Starting with the first line and ending with the line that holds "except Exception: pass", repeat the material exactly.

[Scenes as source code]
++++

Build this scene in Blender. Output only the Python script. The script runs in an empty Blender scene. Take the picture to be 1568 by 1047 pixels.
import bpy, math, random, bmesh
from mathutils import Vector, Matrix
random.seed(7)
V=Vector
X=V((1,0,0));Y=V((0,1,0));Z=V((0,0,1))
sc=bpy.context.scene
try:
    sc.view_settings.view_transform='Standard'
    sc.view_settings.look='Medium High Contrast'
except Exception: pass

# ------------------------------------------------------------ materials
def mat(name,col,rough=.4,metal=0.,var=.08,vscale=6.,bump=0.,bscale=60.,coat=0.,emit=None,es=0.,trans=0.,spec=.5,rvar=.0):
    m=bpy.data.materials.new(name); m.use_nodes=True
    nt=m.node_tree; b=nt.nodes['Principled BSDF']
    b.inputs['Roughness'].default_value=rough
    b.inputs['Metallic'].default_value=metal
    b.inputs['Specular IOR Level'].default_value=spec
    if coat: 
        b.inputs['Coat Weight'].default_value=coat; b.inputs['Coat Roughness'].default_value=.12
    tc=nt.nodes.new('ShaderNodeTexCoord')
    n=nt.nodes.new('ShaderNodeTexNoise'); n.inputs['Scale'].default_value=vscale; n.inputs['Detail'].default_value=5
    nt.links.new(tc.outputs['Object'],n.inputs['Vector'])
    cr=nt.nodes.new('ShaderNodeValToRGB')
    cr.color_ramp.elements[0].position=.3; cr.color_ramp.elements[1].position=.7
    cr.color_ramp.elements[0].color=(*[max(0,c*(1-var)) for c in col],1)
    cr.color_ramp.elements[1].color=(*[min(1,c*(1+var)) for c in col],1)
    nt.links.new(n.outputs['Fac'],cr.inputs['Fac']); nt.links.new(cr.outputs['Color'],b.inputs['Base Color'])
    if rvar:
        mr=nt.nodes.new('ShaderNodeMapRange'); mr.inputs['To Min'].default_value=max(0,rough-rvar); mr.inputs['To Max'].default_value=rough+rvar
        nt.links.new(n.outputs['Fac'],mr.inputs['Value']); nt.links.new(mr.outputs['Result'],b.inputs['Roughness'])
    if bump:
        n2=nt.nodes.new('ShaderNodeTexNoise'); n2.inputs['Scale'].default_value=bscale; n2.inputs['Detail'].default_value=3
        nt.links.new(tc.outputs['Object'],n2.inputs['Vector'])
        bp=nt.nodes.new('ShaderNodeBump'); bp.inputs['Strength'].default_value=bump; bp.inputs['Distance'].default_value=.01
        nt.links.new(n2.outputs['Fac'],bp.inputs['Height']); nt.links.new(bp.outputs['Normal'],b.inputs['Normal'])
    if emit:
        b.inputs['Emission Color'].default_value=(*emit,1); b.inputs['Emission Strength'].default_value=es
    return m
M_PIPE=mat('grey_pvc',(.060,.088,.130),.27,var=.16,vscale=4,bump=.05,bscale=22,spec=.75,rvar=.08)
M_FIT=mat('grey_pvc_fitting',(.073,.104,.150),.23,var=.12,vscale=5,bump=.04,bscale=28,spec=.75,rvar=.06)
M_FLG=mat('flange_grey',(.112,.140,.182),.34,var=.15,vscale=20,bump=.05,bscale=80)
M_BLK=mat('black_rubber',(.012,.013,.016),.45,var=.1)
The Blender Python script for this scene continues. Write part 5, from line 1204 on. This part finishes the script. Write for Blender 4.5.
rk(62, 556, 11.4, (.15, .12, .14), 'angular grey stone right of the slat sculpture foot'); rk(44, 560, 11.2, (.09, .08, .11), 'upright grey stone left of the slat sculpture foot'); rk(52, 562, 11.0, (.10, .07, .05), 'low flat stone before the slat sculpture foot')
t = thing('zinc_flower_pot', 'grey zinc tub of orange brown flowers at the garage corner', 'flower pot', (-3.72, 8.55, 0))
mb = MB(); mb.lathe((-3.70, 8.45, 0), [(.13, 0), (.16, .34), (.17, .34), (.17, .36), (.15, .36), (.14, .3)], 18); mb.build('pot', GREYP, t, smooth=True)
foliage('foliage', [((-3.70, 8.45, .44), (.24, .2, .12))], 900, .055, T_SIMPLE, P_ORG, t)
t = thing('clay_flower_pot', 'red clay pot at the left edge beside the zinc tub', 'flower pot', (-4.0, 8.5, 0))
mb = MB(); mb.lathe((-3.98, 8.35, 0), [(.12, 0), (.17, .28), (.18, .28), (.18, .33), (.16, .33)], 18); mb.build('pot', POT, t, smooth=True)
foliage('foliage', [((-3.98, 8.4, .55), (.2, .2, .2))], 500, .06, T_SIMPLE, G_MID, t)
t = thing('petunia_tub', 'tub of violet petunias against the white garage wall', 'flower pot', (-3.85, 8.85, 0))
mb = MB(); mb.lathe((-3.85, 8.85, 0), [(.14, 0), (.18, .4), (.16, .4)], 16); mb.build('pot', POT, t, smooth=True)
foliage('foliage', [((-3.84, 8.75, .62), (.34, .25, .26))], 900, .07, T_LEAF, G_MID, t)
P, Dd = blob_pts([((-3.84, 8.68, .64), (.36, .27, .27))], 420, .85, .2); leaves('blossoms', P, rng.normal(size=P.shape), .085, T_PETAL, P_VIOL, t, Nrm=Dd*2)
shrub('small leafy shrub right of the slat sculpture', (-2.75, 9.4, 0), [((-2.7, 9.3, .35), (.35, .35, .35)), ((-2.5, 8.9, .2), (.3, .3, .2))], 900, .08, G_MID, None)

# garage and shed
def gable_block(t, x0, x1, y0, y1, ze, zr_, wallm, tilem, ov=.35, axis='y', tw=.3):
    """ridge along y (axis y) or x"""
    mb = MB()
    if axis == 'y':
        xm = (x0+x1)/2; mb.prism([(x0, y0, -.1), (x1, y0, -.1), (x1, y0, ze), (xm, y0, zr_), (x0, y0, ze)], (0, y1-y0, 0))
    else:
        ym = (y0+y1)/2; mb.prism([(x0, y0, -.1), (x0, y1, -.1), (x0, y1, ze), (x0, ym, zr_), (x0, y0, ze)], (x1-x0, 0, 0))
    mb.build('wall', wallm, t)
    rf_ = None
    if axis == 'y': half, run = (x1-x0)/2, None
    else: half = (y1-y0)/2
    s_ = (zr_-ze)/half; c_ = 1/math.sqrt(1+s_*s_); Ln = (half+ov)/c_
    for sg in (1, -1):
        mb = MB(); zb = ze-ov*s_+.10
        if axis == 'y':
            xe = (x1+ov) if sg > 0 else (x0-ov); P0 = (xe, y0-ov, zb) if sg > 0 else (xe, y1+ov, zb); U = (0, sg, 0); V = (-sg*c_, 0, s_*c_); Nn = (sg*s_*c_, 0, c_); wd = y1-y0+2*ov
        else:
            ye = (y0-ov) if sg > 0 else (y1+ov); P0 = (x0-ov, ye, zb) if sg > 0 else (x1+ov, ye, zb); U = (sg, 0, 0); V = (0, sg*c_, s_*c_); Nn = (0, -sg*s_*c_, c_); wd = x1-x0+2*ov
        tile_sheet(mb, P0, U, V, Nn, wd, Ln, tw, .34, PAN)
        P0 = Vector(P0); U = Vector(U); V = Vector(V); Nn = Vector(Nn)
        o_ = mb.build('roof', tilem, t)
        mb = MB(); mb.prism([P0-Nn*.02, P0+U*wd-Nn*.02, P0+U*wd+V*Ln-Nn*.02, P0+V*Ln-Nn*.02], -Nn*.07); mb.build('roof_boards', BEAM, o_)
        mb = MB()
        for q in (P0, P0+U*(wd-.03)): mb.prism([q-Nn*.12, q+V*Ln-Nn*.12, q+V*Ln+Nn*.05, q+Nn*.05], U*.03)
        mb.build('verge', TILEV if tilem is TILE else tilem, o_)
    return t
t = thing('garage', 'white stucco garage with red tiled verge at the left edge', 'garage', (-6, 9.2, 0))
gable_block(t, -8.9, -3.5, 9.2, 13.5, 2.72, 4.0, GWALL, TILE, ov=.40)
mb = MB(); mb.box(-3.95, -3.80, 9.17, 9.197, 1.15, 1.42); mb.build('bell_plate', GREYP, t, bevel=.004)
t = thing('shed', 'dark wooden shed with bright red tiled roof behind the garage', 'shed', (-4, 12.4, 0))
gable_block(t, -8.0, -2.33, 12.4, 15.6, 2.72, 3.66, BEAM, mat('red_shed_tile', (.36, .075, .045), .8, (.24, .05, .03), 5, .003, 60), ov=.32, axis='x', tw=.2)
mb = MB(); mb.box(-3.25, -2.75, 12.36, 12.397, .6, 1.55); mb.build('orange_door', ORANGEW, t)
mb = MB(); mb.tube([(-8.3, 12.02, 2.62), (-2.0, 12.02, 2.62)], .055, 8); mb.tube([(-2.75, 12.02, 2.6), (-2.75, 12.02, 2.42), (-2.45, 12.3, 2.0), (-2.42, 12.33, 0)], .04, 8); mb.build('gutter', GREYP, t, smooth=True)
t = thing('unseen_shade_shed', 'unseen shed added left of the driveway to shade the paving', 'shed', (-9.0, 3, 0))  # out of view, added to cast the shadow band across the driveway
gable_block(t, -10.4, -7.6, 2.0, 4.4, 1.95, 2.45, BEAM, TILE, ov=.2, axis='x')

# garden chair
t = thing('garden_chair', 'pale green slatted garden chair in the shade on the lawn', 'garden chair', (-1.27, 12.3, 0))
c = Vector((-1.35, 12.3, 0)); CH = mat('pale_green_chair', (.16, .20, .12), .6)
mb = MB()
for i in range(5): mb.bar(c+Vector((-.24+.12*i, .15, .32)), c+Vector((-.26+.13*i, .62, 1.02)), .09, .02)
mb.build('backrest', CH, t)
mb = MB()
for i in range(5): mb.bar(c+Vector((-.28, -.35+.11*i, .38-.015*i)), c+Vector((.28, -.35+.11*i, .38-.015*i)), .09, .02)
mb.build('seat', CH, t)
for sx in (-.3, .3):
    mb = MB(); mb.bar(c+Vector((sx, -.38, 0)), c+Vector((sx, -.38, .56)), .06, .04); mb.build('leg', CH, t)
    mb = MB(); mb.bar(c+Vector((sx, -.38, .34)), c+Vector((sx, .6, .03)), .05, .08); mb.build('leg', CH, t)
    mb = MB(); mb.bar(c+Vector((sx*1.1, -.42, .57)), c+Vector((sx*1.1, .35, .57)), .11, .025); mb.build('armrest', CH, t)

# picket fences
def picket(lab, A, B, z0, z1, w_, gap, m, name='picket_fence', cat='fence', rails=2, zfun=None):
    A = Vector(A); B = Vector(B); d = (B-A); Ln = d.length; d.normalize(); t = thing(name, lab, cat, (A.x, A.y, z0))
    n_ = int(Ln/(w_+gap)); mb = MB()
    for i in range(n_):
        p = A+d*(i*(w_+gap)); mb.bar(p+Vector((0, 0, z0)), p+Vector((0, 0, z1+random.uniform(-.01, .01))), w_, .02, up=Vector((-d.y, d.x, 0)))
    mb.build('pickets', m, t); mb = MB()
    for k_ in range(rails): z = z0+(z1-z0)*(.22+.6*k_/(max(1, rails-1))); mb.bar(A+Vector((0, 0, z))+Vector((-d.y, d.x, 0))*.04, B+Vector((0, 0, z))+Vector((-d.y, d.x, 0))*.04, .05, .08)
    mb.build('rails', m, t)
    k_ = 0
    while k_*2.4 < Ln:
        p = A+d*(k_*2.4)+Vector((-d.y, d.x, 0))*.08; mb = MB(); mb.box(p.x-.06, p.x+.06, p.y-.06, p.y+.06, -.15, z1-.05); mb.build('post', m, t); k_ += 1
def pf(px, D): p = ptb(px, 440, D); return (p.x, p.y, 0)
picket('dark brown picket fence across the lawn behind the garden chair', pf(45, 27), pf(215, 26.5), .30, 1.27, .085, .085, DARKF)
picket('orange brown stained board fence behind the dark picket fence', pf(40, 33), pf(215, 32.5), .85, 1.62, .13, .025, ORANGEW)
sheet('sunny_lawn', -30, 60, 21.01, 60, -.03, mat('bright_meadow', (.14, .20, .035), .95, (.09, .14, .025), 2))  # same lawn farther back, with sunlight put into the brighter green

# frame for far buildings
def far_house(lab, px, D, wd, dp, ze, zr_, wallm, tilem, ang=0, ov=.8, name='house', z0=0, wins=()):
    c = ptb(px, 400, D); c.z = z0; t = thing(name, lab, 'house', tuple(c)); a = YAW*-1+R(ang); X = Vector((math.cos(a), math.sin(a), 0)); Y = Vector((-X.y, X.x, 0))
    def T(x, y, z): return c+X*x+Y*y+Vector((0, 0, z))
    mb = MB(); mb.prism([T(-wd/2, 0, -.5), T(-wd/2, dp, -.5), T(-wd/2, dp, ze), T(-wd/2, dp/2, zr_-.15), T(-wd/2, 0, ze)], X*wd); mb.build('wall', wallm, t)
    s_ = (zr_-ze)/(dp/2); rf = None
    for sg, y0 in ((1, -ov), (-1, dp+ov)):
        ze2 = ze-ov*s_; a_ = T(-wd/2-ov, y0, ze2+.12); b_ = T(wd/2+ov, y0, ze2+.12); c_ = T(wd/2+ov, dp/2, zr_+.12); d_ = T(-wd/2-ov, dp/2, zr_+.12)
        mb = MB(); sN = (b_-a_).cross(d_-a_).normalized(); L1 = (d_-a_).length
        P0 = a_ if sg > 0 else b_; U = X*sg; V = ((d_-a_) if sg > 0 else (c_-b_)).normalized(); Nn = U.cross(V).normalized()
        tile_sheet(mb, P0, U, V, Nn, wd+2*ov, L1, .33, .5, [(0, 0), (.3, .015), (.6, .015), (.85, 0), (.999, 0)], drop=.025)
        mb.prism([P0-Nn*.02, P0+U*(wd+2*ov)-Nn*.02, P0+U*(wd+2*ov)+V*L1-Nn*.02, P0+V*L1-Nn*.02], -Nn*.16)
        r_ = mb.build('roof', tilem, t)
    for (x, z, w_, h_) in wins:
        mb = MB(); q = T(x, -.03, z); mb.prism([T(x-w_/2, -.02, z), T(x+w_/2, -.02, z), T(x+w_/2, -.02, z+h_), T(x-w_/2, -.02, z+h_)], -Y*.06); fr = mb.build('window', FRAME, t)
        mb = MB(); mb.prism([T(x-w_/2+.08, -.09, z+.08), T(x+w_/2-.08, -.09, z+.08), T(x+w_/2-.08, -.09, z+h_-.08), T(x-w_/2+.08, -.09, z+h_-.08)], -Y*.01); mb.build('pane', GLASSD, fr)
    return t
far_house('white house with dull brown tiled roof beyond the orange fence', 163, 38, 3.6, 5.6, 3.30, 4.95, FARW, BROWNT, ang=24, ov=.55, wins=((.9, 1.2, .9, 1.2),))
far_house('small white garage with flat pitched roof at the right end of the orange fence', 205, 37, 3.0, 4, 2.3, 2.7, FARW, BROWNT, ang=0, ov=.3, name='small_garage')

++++

# Exercise solution:
Build this scene in Blender. Output only the Python script. The script runs in an empty Blender scene. Take the picture to be 1568 by 1047 pixels.
import bpy, math, random, bmesh
from mathutils import Vector, Matrix
random.seed(7)
V=Vector
X=V((1,0,0));Y=V((0,1,0));Z=V((0,0,1))
sc=bpy.context.scene
try:
    sc.view_settings.view_transform='Standard'
    sc.view_settings.look='Medium High Contrast'
except Exception: pass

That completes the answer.